US moves towards new legislation and regulation

Meanwhile, the US has had longstanding law in the form of the Children’s Online Privacy Protection Act (COPPA) at federal level, which has been in place since 1998. COPPA imposes certain requirements on operators of online services directed at children under 13 years of age, and on operators of other websites or online services that have actual knowledge that they are collecting personal information online from a child under 13 years of age.

There is now a debate in the US about the limitations of the safeguards provided in COPPA, and the U.S. Congress is now debating the introduction of the Kids Online Safety Act (KOSA), which would create a duty of care for companies operating a platform. Social media platforms would also have to provide children with tools to protect their personal data, disable addictive product features, and opt out of personalized algorithmic recommendations.


There is now a debate in the US about the limitations of the safeguards provided [in previous laws], and the U.S. Congress is now debating the introduction of the Kids Online Safety Act, which would create a “duty of care” for companies operating a platform.


The U.S. Senate passed their bill on July 30 by a vote of 91–3, but it is still unclear whether it will pass in the U.S. House of Representatives and reach the statute book before the coming election in November. The law is somewhat controversial as some free speech advocates are concerned that the definition of harm spelled out in KOSA is too vague and could lead to censorship of information.

A number of US states have also passed their own individual legislation. In fact, a 2023 report from the University of North Carolina at Chapel Hill found that 13 states had passed a total of 23 laws regarding children’s online safety.

Not all these laws, however, have passed judicial muster. Most famously, the California Age-Appropriate Design Code Act (AADC), which was modeled on the UK approach and passed in 2022, was blocked by a federal court a year later on the grounds that its requirements for companies could violate the First Amendment rights of free speech. California Attorney General Rob Bonta filed to appeal the preliminary injunction with the U.S. Court of Appeal and awaits the final judgment. (Maryland has also passed its version of the Age-Appropriate Design Code in May 2024.)

Conclusion

With other countries, such as Canada and Brazil, also considering similar laws and regulations, there is clear direction towards regulating children’s safety and privacy online. This creates responsibilities for those companies that provide online services to assess the harms and risks to children, and develop solutions by design to mitigate these risks. Further, these new duties will require companies to develop child rights impacts assessments for their online services and for new features and design changes. Companies will also have to demonstrate how their design solutions effectively protect children in practice.

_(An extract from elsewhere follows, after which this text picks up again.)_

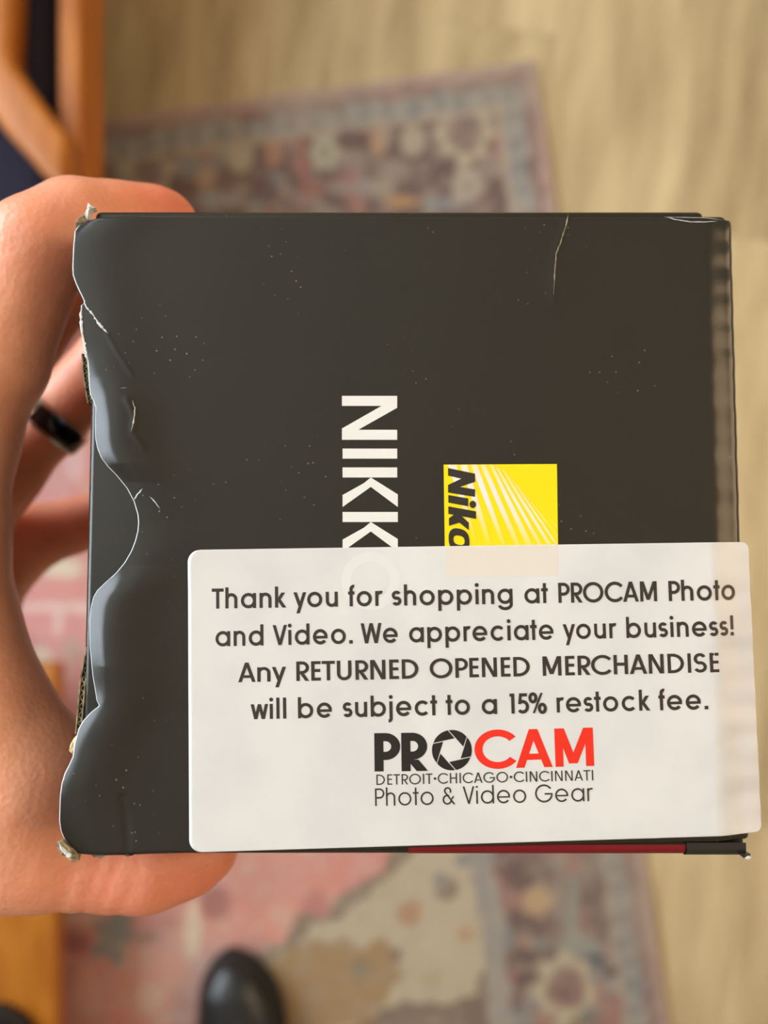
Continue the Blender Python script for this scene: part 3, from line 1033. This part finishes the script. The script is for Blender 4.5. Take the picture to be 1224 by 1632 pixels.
    return [], .4


def text_polys(s, w, track=0.0):
    x = 0.0
    out = []
    for ch in s:
        g, adv = glyph(ch, w)
        for (_, a_, b_) in g:
            out.append((np.array(a_) + [x, 0], np.array(b_) + [x, 0]))
        x += adv + track
    x -= track
    lo = min(p[:, 0].min() for ab in out for p in ab)
    hi = max(p[:, 0].max() for ab in out for p in ab)
    return out, lo, hi


class Printer:
    """collects flat strips of ink lying on a curved sheet"""
    def __init__(self, off, hfn=None):
        self.v, self.f, self.off, self.n = [], [], off, 0
        self.hfn = hfn or height

    def strip(self, a_, b_):
        # subdivide long strokes so that they follow the surface
        b0 = len(self.v)
        z = self.off + (self.n % 40) * 1.2e-6
        self.n += 1
        for p, q in zip(a_, b_):
            self.v += [(p[0], p[1], z), (q[0], q[1], z)]
        for i in range(len(a_) - 1):
            k_ = b0 + 2 * i
            self.f.append((k_, k_ + 1, k_ + 3, k_ + 2))

    def poly(self, pts):
        b0 = len(self.v)
        z = self.off + (self.n % 40) * 1.2e-6
        self.n += 1
        self.v += [(p[0], p[1], z) for p in pts]
        self.f.append(tuple(range(b0, b0 + len(pts))))

    def build(self, name, m, parent):
        V = np.array(self.v)
        V[:, 2] += self.hfn(V[:, 0], V[:, 1])
        # all ink faces look away from the carton
        fs = []
        for f_ in self.f:
            p = V[list(f_)][:, :2]
            ar = 0.5 * np.sum(p[:, 0] * np.roll(p[:, 1], -1) - np.roll(p[:, 0], -1) * p[:, 1])
            fs.append(f_ if ar > 0 else f_[::-1])
        return from_py(name, V, fs, m, parent, False)


def line_of_text(name, s, pa, pb, cap_px, w, m, parent, off, hfn=None, track=0.0):
    """text whose ink runs from pixel pa to pixel pb along its baseline"""
    polys, lo, hi = text_polys(s, w, track)
    A0, B0 = loc(*pa), loc(*pb)
    ux = (B0 - A0) / (hi - lo)
    mid = ((pa[0] + pb[0]) / 2, (pa[1] + pb[1]) / 2)
    vy = loc(mid[0], mid[1] - cap_px) - loc(*mid)
    dirx = ux / np.linalg.norm(ux)
    up = np.array([-dirx[1], dirx[0]]) * np.linalg.norm(vy)
    P = Printer(off, hfn)
    for a_, b_ in polys:
        fa = A0 + np.outer(a_[:, 0] - lo, ux) + np.outer(a_[:, 1], up)
        fb = A0 + np.outer(b_[:, 0] - lo, ux) + np.outer(b_[:, 1], up)
        P.strip(fa, fb)
    return P.build(name, m, parent)


# ---- vertical white word running down the face
P = Printer(.00004)
x0, x1 = loc(545, 800)[0], loc(635, 800)[0]       # letters lie on their side: up is +x


def rot_letters(Pr, defs):
    """polygons given in (down px, right px) measured on the face"""
    for pts in defs:
        Pr.poly([loc(x, y) for x, y in pts])


rot_letters(P, [
    [(545, 631), (633, 631), (633, 647), (545, 647)], [(545, 685), (633, 685), (633, 701), (545, 701)],
    [(633, 631), (633, 650), (571, 685), (545, 701), (545, 683), (608, 647)],
    [(546, 715), (633, 715), (633, 731), (546, 731)],
    [(546, 745), (633, 745), (633, 761), (546, 761)],
    [(580, 770), (591, 761), (634, 788), (634, 808), (591, 776), (546, 808), (546, 789)],
    [(546, 816), (634, 816), (634, 832), (546, 832)],
    [(580, 841), (591, 832), (634, 859), (634, 879), (591, 847), (546, 879), (546, 860)],
])
cO = loc(590, 926)
rO = abs(loc(634, 926)[0] - cO[0])
a = np.linspace(0, 2 * math.pi, 40)
P.strip(np.stack([cO[0] + rO * np.cos(a), cO[1] + rO * 1.02 * np.sin(a)], -1), np.stack([cO[0] + rO * .64 * np.cos(a), cO[1] + rO * .66 * np.sin(a)], -1))
rot_letters(P, [[(547, 984), (635, 984), (635, 1000), (547, 1000)], [(580, 1000), (596, 1000), (547, 1044), (547, 1026)], [(620, 1000), (635, 1000), (632, 1030), (600, 1036), (586, 1016), (586, 1000), (600, 1000), (604, 1018), (616, 1016)]])
P.build('white_lettering', M['white_print'], flap)

# ---- yellow square logo with rays and slanted black lettering
quad = [(707, 740.5), (887.5, 739.5), (890, 920), (709.5, 921)]
P = Printer(.00004)
QL = [loc(*p) for p in quad]
nq = 8
for i in range(nq):
    t0, t1 = i / nq, (i + 1) / nq
    P.poly([QL[0] + (QL[3] - QL[0]) * t0, QL[0] + (QL[3] - QL[0]) * t1, QL[1] + (QL[2] - QL[1]) * t1, QL[1] + (QL[2] - QL[1]) * t0])
logo = P.build('yellow_logo_panel', M['yellow_print'], flap)
rays = [  # top-left, top-right, bottom-left, bottom-right of each ray on the face, and how white it is
    ((713, 741), (728, 741), (757, 866), (761, 868), .9), ((733, 741), (745, 741), (776, 868), (784, 868), .9),
    ((750, 741), (761, 741), (799, 868), (806, 868), 1.0), ((765, 741), (774, 741), (820, 868), (829, 868), .8),
    ((780, 741), (786, 741), (838, 868), (849, 868), .7), ((788, 743), (795, 745), (857, 868), (864, 868), .6),
    ((797, 746), (805, 750), (872, 868), (879, 868), .5), ((808, 754), (818, 764), (882, 864), (889, 868), .45),
    ((820, 768), (835, 784), (886, 852), (889.5, 856), .4), ((836, 786), (850, 800), (886, 838), (889, 842), .35)]
rv_, rf, rc = [], [], []
yl, wt = np.array(lin((250, 224, 0))), np.array(lin((238, 234, 228)))
for i, (tl, tr, bl, br, k_) in enumerate(rays):
    tl, tr, bl, br = [loc(*p_) for p_ in (tl, tr, bl, br)]
    nst = 14
    for s in range(nst + 1):
        t = s / nst
        l, r_ = tl + (bl - tl) * t, tr + (br - tr) * t
        peak = math.exp(-((t - (.18 + .07 * i)) / .42) ** 2)
        cc = yl + (wt - yl) * min(1, peak * (.55 + .5 * k_))
        ce = yl + (wt - yl) * min(1, peak * k_ * .75)
        for q, c_ in ((l, ce), (l + (r_ - l) * .2, cc), (l + (r_ - l) * .8, cc), (r_, ce)):
            rv_.append((q[0], q[1], float(height(*q)) + .00007)); rc.append((*c_, 1))
    b0 = i * (nst + 1) * 4
    for s in range(nst):
        for j in range(3):
            q = b0 + s * 4 + j
            rf.append((q, q + 4, q + 5, q + 1))
ro = from_py('light_rays', rv_, rf, M['ray_print'], logo)
at = ro.data.color_attributes.new('Col', 'FLOAT_COLOR', 'POINT')
at.data.foreach_set('color', np.array(rc, np.float32).ravel())
P = Printer(.0001)
rot_letters(P, [
    [(714, 746), (757, 755), (757, 768), (714, 758)],
    [(757, 755), (757, 768), (736, 775), (714, 785), (714, 773), (735, 763)],
    [(714, 773), (714, 785), (757, 792), (757, 780)],
    [(714.5, 789), (746, 794.5), (746, 807), (714.5, 801)],
    [(714.5, 807), (758.5, 815), (758.5, 827), (714.5, 819)],
    [(724, 820), (735, 822), (747, 833), (747, 845), (732, 833), (715.5, 838), (715.5, 826)],
])
cO = loc(753.5, 804)
a = np.linspace(0, 2 * math.pi, 24, endpoint=False)
rr = .00062
P.poly([cO + rr * np.array([math.cos(t) * .95, math.sin(t) * 1.05]) for t in a])
a = np.linspace(0, 2 * math.pi, 40)
oc = loc(731.5, 861)
sx_, sy_ = .00184, .00206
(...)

The new laws and regulations are also moving companies to use age-assurance technologies, to test and understand their effectiveness, and consider other consequences for privacy and the overall user experience.

In response to these new regulations, many companies are developing new governance methods, policies, and work processes to ensure the requirements of these new laws are embedded into the companies’ design and engineering practices. Providing evidence and documentation will also be crucial to demonstrate companies’ compliance and accountability to regulators.

Indeed, many of these regulations are still new, and companies also are seeking further guidance about what the requirements mean in practice. We also await the first case decisions from regulators which will illustrate how they are setting the bar in terms of unacceptable risks and practices among these online platforms.

Alongside these questions, the new focus on content risks — not just data protection and privacy risks — will also create significant challenges for platform operators in balancing new regulatory requirements with their users’ expected freedom of expression.